Last month I personally tracked the slave trade across Europe. I started my investigation with the women for sale in the showroom windows of Amsterdam, Rotterdam and The Hague. It's tragic to see young girls sold in plain sight in an Amsterdam street and then follow their journey back to a humble village in Romania.
 
My key source on the ground was the Scarlet Cord, a nonprofit that has been building relationships with sex workers in the red-light districts of the Netherlands since 1987. Their field research reveals that 75% of the sex workers in the Netherlands at the moment originate from the Eastern European countries of Romania, Hungary and Bulgaria. Hungary is also one of the more recent member states of the European Union.
 
The influx of young girls from Eastern Europe can be directly attributed to the lack of job opportunities at home and the easy access to wealthier European markets. That formula makes young girls an easy target for traffickers who promise lucrative jobs in London, Rome or Amsterdam. The lack of government and police priority on human trafficking across Europe also allows the trade to flourish.
 
For government and police authorities in Europe to start identifying trafficking victims for who they are -- no longer labeled as illegal immigrants or prostitutes -- will be a necessary step forward.
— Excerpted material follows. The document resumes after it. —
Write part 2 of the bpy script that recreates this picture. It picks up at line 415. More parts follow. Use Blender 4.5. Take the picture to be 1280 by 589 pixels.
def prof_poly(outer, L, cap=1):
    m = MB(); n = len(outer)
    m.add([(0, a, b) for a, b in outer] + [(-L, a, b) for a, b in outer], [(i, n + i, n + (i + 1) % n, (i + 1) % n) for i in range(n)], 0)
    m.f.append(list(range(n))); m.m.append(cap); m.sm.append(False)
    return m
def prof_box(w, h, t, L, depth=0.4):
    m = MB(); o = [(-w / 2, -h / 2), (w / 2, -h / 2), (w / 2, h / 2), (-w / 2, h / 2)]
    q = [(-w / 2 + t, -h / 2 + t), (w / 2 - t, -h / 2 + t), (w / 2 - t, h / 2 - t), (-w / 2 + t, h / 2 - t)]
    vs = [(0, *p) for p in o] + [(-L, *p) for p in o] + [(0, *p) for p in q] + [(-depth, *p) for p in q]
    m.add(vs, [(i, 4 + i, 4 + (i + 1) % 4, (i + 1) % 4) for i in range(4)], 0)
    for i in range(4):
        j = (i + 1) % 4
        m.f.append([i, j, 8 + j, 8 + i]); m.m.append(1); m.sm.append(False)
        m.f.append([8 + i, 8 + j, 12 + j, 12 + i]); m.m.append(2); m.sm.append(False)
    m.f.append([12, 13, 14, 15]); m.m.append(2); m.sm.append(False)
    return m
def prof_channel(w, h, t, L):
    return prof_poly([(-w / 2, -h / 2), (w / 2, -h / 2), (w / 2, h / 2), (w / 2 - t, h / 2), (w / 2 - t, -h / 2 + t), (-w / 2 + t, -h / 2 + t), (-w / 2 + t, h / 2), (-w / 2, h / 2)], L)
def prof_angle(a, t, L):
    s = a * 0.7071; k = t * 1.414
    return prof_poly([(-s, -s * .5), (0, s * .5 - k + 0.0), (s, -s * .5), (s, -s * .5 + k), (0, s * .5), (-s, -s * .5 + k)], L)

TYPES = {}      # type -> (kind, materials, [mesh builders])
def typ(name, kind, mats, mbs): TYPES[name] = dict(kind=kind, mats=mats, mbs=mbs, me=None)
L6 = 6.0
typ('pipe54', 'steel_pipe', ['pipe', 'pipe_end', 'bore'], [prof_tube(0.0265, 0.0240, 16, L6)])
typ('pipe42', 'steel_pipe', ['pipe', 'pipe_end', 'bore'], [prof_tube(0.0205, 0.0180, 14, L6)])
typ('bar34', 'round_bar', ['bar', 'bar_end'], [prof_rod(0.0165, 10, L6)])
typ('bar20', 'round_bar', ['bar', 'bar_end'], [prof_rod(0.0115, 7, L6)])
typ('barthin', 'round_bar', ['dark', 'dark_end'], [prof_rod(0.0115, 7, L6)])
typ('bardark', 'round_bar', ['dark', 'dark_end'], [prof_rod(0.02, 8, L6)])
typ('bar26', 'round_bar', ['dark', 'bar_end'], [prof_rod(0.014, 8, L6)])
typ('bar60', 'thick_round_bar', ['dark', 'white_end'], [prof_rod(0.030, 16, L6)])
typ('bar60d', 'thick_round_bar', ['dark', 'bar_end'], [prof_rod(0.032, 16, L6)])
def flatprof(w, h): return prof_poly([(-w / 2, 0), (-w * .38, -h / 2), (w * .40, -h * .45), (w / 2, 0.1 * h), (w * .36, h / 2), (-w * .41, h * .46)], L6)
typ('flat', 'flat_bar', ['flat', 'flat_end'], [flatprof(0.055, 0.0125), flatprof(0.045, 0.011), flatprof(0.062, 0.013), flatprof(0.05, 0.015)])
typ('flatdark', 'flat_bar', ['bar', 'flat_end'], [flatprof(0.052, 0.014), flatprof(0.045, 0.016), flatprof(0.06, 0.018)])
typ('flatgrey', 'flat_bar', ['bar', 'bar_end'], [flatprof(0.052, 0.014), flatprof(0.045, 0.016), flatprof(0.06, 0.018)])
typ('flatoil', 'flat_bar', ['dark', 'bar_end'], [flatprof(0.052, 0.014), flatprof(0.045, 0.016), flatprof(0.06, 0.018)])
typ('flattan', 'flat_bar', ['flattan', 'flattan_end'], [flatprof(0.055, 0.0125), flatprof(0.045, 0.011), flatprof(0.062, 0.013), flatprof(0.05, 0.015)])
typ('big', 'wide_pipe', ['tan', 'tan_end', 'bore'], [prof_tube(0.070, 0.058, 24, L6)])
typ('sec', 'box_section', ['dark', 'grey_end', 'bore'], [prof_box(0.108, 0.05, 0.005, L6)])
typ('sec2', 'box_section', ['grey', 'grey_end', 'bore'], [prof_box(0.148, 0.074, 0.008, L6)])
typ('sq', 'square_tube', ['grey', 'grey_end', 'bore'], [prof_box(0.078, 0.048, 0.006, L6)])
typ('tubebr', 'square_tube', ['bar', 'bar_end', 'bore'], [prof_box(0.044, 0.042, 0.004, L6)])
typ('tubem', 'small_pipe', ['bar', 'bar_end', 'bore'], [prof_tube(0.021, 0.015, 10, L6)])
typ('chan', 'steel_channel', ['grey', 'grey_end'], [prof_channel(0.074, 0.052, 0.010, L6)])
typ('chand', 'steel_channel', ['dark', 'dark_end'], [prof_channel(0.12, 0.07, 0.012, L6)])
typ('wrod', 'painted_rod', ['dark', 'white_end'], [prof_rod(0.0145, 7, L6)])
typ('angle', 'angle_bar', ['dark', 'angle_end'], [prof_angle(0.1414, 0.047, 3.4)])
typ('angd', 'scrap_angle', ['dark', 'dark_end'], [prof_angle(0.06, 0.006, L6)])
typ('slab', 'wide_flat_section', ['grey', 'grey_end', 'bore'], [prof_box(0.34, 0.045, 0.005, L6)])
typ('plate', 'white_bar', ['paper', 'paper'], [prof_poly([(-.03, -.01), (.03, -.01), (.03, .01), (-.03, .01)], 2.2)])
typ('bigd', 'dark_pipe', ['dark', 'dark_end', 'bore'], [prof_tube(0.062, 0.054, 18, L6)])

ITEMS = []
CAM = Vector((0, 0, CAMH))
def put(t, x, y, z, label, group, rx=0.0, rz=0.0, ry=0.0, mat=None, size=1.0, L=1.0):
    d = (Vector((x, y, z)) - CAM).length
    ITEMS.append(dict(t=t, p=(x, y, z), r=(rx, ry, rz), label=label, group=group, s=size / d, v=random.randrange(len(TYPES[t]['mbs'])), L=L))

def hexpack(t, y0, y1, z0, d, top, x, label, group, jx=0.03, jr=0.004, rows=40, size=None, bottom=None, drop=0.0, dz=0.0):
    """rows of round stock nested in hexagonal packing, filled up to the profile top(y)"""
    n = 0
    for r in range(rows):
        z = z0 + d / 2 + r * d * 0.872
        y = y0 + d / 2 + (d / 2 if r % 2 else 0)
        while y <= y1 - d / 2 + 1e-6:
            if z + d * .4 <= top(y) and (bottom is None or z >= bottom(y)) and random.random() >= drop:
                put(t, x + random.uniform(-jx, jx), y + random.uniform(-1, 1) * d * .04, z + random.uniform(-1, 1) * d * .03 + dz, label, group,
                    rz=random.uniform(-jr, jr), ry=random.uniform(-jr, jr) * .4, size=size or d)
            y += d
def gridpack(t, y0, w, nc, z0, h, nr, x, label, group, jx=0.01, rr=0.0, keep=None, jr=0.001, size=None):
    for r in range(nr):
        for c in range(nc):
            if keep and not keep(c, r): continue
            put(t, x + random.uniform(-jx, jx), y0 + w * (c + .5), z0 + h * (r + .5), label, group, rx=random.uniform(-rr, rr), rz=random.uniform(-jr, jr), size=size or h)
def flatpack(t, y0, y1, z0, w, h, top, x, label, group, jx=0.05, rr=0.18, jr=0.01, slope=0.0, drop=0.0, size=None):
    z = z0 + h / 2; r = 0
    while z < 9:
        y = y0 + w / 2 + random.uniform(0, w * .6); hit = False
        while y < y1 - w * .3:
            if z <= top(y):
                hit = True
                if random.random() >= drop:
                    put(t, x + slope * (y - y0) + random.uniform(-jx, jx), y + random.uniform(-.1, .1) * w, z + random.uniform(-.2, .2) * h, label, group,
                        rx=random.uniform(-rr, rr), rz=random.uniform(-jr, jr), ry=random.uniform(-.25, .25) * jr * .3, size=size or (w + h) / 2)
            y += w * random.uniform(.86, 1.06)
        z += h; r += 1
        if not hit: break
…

Whenever the poor and vulnerable do not have access to legal justice, they will be exploited. That's a maxim as true in Europe and the United States as it is in India and Kenya.
 
Hand in hand with a just rule of law must come an entrepreneurial effort to generate real job opportunities in Romania. That economic stimulation is unlikely to come from a top-down grant of financial aid to the national government. More sustained results will be achieved by investments in small- and medium-sized enterprises that can demonstrate a credible business model and generate real jobs for Romanians.
 
Romania's human trafficking problem does not stay home; it is Europe's crisis as well. The same people who run the people trade are likely candidates for other forms of nefarious crimes that threaten national security. Indeed, the security of all of Europe depends on innovative solutions to what may seem as intractable problems. As long as we keep repeating the same protocols, we are sure to get the same dire results.